Etheridge Hall opened its doors to students in August 2013.
Etheridge Hall opened its doors to students in August 2013.

Etheridge Hall dedication a tribute to a man's devotion

Bob Etheridge in 1973.

Bob Etheridge in 1973.

The dedication of Miami University’s newest residence hall at 11 a.m. Thursday, Nov. 7, may look more like a joyous reunion than a formal ceremony when immediate family and longtime student affairs staffers gather together at Etheridge Hall to pay tribute to the building’s namesake, Robert Etheridge.

If weather permits, the ceremony will be held outside on the MET or south side of the South Quad hall and will be open to the public. If inclement weather forces the ceremony inside, limited space will not allow the public to attend, only invited guests.

Heading that list are sons Rob, who is coming from his home in Australia; and Mike, who lives quite a bit closer in Murfreesboro, Tenn.; and Veda, their mother and Bob’s sweetheart dating back to their high school days in Fairfield, Ill.

Of the 232 students who live in the new hall, Veda Etheridge said, “I wish they had had a chance to know Bob. They would have liked him. He was really the students’ friend.”

Robert and Veda Etheridge came to Oxford in the summer of 1959 with 8-year-old Rob and Mike, then 5, from Michigan State. He arrived as dean of men on a campus where women lived in South Quad and men in North.

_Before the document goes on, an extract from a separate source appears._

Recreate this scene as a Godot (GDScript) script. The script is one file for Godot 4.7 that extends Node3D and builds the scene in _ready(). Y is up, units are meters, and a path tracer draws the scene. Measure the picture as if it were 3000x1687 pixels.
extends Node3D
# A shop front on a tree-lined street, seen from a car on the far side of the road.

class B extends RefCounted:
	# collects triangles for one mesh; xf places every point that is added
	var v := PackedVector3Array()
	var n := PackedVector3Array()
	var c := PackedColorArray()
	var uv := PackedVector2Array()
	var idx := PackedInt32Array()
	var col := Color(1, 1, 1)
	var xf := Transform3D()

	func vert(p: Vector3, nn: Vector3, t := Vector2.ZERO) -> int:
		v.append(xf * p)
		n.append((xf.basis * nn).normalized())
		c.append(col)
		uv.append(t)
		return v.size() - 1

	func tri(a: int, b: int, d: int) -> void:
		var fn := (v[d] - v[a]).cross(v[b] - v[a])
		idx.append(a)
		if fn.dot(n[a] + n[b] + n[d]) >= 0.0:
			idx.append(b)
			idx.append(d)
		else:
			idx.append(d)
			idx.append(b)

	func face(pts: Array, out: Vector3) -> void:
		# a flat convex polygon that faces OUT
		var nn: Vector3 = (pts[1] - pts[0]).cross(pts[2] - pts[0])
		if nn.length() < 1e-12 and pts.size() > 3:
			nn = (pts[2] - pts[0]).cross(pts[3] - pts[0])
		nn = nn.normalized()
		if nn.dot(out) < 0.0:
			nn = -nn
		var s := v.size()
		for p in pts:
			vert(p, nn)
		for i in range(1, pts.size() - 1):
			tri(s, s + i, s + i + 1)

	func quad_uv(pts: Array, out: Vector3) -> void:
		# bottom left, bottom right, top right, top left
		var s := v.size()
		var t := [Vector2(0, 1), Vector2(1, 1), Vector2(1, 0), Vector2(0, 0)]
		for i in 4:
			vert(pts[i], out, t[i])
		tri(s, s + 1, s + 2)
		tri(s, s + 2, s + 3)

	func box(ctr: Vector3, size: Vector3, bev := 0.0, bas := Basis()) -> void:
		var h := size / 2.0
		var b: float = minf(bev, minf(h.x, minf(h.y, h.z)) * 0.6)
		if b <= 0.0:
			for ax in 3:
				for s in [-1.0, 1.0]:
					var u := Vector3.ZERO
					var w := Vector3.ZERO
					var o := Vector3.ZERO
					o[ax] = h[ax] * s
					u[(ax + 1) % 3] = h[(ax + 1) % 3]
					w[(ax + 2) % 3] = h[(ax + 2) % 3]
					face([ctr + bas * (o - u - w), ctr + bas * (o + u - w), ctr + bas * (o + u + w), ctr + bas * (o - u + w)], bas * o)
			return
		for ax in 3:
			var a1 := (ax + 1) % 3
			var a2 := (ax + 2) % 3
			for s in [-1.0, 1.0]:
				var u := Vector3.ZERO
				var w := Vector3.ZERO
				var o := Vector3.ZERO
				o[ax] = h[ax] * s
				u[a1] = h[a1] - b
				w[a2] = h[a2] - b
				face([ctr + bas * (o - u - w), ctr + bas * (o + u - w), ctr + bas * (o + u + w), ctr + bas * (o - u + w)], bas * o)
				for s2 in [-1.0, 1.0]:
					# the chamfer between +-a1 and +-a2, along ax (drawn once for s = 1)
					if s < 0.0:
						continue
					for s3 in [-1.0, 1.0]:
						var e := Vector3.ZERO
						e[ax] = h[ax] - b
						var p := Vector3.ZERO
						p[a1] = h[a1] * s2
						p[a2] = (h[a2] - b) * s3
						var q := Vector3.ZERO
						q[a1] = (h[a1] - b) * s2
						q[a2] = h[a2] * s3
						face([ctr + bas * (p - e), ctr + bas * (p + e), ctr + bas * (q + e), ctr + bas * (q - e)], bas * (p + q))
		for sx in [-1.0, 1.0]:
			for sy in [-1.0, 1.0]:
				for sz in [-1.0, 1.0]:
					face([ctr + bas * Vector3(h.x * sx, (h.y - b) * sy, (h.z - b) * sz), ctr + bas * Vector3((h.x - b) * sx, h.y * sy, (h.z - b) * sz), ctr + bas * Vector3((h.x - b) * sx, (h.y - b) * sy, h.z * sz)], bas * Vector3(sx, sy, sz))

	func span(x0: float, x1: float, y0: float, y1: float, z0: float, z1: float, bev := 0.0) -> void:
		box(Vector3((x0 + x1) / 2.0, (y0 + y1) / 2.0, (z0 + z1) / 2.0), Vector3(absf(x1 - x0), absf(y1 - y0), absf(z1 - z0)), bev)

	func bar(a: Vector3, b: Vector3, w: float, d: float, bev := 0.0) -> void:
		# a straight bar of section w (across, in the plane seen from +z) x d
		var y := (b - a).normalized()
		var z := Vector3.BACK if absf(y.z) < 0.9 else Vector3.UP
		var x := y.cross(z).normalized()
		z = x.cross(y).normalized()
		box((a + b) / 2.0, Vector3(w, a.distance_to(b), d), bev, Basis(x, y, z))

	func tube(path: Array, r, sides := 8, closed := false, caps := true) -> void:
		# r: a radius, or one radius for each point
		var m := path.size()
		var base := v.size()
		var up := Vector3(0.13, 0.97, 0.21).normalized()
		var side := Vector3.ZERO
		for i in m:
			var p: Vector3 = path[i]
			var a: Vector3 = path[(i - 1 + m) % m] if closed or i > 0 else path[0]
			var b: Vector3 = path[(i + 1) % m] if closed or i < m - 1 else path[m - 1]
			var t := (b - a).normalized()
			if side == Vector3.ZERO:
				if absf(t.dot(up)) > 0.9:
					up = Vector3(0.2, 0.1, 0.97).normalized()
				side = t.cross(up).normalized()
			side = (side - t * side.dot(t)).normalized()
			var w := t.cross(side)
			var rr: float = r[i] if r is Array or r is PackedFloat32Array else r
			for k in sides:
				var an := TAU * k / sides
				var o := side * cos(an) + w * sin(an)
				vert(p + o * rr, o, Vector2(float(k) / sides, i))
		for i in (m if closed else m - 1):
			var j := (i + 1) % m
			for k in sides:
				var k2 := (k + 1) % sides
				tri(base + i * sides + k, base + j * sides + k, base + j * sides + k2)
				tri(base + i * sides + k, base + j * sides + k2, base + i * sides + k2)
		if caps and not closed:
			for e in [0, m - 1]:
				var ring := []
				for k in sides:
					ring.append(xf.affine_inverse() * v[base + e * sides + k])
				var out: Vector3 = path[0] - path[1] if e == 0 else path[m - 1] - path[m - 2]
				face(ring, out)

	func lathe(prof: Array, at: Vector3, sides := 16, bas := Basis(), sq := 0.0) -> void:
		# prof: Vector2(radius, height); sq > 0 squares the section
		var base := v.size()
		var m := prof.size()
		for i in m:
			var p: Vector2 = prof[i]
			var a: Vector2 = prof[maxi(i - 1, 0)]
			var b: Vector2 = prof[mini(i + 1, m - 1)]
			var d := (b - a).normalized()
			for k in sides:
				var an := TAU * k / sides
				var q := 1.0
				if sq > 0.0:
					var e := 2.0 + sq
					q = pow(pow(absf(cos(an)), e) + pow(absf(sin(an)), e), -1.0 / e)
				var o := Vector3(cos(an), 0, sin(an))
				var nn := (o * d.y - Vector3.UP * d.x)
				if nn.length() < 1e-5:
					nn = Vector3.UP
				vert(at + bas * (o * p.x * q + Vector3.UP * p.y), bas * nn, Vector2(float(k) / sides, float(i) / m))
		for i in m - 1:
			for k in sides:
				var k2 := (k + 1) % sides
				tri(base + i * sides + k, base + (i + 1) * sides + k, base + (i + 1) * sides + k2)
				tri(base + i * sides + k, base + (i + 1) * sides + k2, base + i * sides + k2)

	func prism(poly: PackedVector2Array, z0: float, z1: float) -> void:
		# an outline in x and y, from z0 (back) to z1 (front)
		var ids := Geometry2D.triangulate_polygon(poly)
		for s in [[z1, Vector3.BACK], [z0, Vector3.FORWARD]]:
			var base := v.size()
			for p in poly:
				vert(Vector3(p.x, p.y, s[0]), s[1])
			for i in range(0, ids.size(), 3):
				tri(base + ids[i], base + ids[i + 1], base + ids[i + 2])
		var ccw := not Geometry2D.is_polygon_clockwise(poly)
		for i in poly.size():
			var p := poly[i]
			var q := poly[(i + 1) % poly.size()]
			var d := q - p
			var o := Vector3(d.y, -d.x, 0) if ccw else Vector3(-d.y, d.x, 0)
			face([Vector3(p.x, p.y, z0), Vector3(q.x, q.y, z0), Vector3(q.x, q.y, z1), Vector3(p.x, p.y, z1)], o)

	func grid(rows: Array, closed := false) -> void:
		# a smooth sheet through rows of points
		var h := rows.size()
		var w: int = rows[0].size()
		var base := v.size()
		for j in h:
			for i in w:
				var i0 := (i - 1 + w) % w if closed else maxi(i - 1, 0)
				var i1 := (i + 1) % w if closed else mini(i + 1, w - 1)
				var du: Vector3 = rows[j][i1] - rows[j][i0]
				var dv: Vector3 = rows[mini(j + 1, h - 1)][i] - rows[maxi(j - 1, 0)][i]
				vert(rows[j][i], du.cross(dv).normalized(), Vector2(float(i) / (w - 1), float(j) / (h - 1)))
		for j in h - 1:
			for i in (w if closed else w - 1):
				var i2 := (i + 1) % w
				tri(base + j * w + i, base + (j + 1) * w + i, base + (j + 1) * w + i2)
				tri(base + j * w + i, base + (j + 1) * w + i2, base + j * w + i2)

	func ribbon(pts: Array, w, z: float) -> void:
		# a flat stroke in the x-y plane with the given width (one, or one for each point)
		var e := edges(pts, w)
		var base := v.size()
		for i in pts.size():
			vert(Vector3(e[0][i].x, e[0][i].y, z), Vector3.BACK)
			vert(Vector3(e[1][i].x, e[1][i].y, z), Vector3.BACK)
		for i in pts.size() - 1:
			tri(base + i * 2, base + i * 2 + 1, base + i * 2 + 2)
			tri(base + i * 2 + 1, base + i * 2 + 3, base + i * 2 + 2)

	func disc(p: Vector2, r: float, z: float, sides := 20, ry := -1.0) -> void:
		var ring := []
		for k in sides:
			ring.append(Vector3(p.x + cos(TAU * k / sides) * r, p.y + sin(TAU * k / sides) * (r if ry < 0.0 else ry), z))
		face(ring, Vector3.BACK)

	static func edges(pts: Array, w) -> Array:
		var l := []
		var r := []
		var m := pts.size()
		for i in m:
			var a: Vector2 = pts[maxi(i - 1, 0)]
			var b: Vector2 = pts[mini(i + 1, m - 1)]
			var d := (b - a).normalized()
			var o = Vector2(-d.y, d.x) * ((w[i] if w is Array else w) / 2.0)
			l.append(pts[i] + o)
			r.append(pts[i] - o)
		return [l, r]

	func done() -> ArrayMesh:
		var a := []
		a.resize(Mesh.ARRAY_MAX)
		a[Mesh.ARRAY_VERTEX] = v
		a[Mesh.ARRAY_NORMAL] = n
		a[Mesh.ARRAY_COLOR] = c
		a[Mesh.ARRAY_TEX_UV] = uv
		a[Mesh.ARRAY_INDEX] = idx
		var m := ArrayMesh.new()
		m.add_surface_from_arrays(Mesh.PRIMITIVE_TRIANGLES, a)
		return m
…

Some thought the campus would be better off if the men and women stayed as far apart as possible. Not Bob.

A progressive thinker who, according to his former staff members, was always pushing for change, he would like that the students living in his hall are benefiting from a new concept in which the traditional corridor layout has been replaced with eight, 30-resident houses. Each 15-bedroom coed house includes such student-requested features as communal living and dining room plus kitchen, multiple bathrooms and a study room.

Bob Etheridge on his bike.

Bob Etheridge enjoyed riding his bike around campus.

He’d also appreciate the indoor bike storage on the hall’s first floor, as he was often seen riding his oversized bike around campus during a time when students wouldn’t be caught dead riding a two-wheeler, Veda said.

In fact, the former high school football star enjoyed recreational sports immensely and pushed hard for a recreation center at Miami nearly from his first day on campus. Even though it opened five years after he retired in 1989 as Miami’s vice president for students affairs, Etheridge took tremendous pride in it.

Nothing, however, could top the pride he felt for “his” students, even during the difficult times when his position demanded he be the disciplinarian. Those times were rare, according to Veda, who still lives in Oxford.

“He loved to talk to students. Any student and anything they’d want to talk about,” she said, recalling that he was especially interested in student government.

In a memorial written after his death in 2010, one student remembered of Miami’s vice president emeritus for students affairs that he was “always unfailingly polite and respectful of what we were saying and a good listener, but I still recall fondly the way his eyebrows would rise up when he heard something ‘interesting.” The university was a better place because of him, and my life is richer for having known him.”